= YOUR INSTRUCTIONS =
Lift out each line of the data that holds "scene".

= DATA EXTRACT =

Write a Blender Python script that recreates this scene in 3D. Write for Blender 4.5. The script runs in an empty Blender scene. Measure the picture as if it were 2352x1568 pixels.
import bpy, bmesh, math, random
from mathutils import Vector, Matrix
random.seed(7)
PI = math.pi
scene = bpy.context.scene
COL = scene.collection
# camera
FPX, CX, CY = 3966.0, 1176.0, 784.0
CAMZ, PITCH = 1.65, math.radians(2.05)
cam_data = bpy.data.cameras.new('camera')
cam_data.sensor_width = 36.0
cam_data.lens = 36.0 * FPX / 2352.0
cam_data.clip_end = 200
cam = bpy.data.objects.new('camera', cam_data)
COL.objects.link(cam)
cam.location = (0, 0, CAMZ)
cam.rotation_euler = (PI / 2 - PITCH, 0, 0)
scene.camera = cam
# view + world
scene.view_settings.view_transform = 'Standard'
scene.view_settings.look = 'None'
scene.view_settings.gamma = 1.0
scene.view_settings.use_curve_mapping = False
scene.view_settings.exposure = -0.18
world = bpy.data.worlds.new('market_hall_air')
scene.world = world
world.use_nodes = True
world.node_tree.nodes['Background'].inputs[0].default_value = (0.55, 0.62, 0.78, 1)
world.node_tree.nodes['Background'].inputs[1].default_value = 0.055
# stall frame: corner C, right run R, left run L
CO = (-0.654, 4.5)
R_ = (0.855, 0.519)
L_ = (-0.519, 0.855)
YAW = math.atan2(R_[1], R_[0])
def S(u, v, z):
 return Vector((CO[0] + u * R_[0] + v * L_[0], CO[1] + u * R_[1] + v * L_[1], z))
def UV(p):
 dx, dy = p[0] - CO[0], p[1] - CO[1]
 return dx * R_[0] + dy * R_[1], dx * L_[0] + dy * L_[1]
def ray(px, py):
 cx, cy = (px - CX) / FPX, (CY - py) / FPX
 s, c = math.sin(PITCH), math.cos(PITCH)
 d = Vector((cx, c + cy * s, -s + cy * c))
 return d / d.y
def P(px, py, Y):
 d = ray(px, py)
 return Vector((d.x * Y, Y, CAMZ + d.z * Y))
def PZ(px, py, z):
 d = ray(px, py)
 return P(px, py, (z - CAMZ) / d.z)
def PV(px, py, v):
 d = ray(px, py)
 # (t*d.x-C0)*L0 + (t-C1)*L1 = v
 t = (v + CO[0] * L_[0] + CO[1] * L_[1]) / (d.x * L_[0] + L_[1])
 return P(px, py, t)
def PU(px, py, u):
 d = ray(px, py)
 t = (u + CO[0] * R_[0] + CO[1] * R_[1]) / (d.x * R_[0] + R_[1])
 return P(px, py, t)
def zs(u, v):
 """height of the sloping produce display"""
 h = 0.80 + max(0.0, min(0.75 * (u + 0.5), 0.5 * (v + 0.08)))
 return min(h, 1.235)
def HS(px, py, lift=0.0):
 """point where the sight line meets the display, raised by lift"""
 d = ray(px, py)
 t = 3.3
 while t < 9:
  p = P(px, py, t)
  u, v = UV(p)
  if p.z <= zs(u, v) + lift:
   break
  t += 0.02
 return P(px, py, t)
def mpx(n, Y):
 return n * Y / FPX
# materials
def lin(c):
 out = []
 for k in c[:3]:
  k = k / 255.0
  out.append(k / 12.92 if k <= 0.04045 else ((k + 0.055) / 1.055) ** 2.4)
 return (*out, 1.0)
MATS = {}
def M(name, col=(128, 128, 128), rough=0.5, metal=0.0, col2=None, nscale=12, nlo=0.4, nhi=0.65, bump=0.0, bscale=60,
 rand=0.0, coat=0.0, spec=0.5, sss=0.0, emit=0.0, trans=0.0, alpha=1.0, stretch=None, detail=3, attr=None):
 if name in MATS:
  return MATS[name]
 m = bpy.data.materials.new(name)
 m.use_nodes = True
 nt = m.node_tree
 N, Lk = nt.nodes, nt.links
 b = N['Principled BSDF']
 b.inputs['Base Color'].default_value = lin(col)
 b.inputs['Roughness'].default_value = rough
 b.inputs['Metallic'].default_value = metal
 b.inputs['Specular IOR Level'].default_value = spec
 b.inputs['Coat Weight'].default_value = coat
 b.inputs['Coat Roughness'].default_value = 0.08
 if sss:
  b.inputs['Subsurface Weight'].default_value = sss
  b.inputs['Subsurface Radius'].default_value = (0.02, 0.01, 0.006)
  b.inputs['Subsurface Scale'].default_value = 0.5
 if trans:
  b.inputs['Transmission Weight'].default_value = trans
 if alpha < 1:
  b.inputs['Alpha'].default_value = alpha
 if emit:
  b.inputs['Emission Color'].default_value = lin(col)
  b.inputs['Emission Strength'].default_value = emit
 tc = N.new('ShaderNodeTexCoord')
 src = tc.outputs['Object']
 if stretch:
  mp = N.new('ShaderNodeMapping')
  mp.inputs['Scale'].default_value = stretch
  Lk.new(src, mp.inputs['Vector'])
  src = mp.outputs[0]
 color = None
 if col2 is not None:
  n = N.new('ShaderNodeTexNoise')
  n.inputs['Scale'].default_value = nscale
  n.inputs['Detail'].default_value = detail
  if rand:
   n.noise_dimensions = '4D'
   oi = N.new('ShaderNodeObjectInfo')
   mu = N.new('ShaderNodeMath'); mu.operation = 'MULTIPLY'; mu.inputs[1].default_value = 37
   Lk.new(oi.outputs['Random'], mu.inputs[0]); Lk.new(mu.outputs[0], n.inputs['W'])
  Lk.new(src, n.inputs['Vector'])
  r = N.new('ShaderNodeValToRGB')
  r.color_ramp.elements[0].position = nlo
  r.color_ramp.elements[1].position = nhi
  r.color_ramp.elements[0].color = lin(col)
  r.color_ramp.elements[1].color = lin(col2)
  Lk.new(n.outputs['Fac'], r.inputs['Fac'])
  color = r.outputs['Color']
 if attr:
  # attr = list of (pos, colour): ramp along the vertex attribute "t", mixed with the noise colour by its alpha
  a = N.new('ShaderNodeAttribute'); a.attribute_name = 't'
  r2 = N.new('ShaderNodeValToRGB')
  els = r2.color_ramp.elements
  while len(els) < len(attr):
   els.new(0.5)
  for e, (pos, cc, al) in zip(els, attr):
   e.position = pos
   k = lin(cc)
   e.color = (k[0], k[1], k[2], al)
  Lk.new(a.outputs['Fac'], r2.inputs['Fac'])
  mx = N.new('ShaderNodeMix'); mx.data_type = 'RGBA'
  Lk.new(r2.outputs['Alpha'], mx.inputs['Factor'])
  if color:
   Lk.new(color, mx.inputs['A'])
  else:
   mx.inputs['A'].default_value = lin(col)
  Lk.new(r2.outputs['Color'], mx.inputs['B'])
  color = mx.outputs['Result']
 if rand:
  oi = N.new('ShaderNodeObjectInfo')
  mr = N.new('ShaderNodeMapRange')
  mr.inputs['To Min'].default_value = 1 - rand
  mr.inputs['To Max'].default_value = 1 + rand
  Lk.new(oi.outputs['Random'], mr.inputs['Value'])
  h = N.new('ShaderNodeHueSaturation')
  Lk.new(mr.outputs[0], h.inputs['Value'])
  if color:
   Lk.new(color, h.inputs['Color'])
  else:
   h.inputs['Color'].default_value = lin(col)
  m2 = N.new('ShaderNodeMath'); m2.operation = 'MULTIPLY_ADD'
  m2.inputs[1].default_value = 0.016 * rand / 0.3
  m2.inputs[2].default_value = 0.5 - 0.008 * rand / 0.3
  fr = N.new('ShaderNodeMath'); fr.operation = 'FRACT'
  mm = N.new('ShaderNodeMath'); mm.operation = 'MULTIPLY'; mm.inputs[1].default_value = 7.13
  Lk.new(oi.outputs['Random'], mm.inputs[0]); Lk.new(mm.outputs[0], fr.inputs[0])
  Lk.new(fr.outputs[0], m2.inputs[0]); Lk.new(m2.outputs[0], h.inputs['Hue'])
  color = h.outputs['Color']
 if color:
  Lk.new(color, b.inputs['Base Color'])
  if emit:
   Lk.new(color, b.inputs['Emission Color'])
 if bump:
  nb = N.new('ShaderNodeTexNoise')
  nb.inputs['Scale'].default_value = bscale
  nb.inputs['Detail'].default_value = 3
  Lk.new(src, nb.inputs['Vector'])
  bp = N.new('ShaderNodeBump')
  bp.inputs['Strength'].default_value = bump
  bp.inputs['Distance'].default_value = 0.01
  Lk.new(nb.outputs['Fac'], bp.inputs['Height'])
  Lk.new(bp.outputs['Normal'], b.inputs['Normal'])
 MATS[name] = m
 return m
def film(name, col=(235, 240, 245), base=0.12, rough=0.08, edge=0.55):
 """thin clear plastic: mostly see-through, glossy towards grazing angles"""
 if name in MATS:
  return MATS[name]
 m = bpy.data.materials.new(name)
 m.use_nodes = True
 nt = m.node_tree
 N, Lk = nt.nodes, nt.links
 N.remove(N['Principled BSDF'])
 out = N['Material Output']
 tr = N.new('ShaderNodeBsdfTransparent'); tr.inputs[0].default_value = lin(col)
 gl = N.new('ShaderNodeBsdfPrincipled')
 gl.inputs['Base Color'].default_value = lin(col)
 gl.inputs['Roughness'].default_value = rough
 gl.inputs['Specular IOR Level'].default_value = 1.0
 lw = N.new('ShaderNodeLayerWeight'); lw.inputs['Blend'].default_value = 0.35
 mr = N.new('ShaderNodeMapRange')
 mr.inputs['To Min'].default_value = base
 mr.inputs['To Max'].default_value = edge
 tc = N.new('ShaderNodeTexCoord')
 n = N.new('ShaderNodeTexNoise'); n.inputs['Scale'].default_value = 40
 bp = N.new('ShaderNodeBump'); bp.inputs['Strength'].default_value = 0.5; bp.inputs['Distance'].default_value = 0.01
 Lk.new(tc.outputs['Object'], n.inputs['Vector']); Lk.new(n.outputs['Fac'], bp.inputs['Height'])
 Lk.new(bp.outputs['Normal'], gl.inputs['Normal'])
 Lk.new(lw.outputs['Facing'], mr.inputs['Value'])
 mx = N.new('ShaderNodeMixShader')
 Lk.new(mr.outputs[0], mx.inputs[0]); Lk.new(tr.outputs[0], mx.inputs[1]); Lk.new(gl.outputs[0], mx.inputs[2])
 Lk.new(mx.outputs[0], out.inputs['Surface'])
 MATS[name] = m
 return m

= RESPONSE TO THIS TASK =
Write a Blender Python script that recreates this scene in 3D. Write for Blender 4.5. The script runs in an empty Blender scene. Measure the picture as if it were 2352x1568 pixels.
scene = bpy.context.scene
COL = scene.collection
scene.camera = cam
scene.view_settings.view_transform = 'Standard'
scene.view_settings.look = 'None'
scene.view_settings.gamma = 1.0
scene.view_settings.use_curve_mapping = False
scene.view_settings.exposure = -0.18
scene.world = world